Thursday, April 24, 2008

What I Did Yesterday

Wednesday nights, from late spring through summer, I play softball. It is my job to do the game recaps. I try and make them somewhat interesting (in the past I have referenced anyone from Nietzsche to the Muppets), not just a who scored what, how. Below is the intro of the recap of yesterday's game:

As a four year veteran of the [office's] softball teams, I have become at peace with the fact that we may never be good. The somewhat absolute truth about our chances on the softball field -- for those new to this office, they are poor -- can be comforting. Kind of in the way an old, favorite sweater is. In the end, you know you are probably going to lose, so just enjoy a nice spring day and try not to get into trouble for drinking remarkably beer-like beverages on the Mall.
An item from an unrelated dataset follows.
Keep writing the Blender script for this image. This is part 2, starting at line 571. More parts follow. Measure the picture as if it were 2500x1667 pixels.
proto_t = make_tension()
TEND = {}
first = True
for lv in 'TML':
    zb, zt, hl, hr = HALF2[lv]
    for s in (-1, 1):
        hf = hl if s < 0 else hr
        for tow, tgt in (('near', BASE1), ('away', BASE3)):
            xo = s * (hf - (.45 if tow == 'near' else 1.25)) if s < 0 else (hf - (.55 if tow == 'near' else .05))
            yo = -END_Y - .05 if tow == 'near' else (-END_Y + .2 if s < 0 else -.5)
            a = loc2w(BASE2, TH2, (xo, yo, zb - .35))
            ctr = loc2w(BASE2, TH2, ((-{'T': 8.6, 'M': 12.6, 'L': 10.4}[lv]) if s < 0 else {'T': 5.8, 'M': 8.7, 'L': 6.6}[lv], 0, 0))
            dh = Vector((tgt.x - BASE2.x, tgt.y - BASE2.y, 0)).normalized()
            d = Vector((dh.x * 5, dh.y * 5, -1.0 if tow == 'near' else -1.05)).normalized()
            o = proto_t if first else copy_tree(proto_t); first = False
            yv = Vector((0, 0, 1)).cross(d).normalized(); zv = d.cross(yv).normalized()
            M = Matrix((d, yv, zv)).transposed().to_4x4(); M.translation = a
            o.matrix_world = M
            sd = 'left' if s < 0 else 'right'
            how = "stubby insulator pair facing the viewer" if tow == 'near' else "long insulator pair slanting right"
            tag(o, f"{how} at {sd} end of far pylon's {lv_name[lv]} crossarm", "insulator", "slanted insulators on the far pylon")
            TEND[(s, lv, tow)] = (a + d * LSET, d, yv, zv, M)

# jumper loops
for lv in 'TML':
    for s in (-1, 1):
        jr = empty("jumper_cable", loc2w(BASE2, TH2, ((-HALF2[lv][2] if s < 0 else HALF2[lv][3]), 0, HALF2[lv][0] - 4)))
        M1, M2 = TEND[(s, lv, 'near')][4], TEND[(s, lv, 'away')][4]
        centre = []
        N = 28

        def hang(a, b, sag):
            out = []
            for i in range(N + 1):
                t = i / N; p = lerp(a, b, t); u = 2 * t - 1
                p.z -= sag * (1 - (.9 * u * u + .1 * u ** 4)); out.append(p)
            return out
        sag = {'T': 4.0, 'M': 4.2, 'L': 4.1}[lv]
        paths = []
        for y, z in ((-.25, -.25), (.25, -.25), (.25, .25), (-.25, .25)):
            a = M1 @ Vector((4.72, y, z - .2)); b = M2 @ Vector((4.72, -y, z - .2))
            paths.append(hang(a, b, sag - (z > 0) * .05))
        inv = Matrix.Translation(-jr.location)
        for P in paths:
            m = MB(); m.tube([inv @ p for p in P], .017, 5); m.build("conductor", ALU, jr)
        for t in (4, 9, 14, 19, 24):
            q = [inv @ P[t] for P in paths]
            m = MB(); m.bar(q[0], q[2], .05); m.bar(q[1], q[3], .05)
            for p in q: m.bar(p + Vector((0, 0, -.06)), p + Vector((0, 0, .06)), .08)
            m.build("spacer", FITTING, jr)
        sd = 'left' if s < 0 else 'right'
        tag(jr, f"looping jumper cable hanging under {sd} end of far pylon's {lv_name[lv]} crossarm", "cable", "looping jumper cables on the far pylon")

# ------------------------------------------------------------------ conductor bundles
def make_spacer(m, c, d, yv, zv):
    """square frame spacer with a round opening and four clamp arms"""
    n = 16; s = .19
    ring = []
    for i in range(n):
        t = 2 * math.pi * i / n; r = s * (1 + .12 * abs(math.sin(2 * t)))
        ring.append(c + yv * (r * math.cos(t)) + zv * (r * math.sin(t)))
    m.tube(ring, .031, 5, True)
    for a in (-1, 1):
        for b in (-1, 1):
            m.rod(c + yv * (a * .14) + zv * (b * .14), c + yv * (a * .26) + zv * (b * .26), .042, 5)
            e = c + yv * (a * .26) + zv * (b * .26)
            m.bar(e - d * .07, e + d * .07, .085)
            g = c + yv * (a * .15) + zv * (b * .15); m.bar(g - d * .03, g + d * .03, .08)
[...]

Some folks on the team, though, come into every season thinking "this might be the year." Sorry, I have to be a wet blanket. That is not the audacity of hope; that is the insanity of hope. The kind of hope that has people spending thousands of dollars over their lifetime playing the lottery. And losing 99.99% of the time, wining $5 dollars every now and then. Sometimes the payoff can come from hard work; ultra longshot aspirations that would require some sort of divine intervention creates false expectations. It reminds me of the old joke: a guy is talking to God and asks him what a million years is to him. God says a second. The guy asks God what a billion dollars is to him. God says a penny. The man asks God for a penny. "Sure," God says, "In a second."

Yet, yesterday's game provided dangerous grist for the hopemongerers on our team: a crushing 22-6 victory for [our team] over [the other team]. I don't know much about them either; I just wish we could play them every week. They could be the Washington Generals to our slightly better Washington Generals.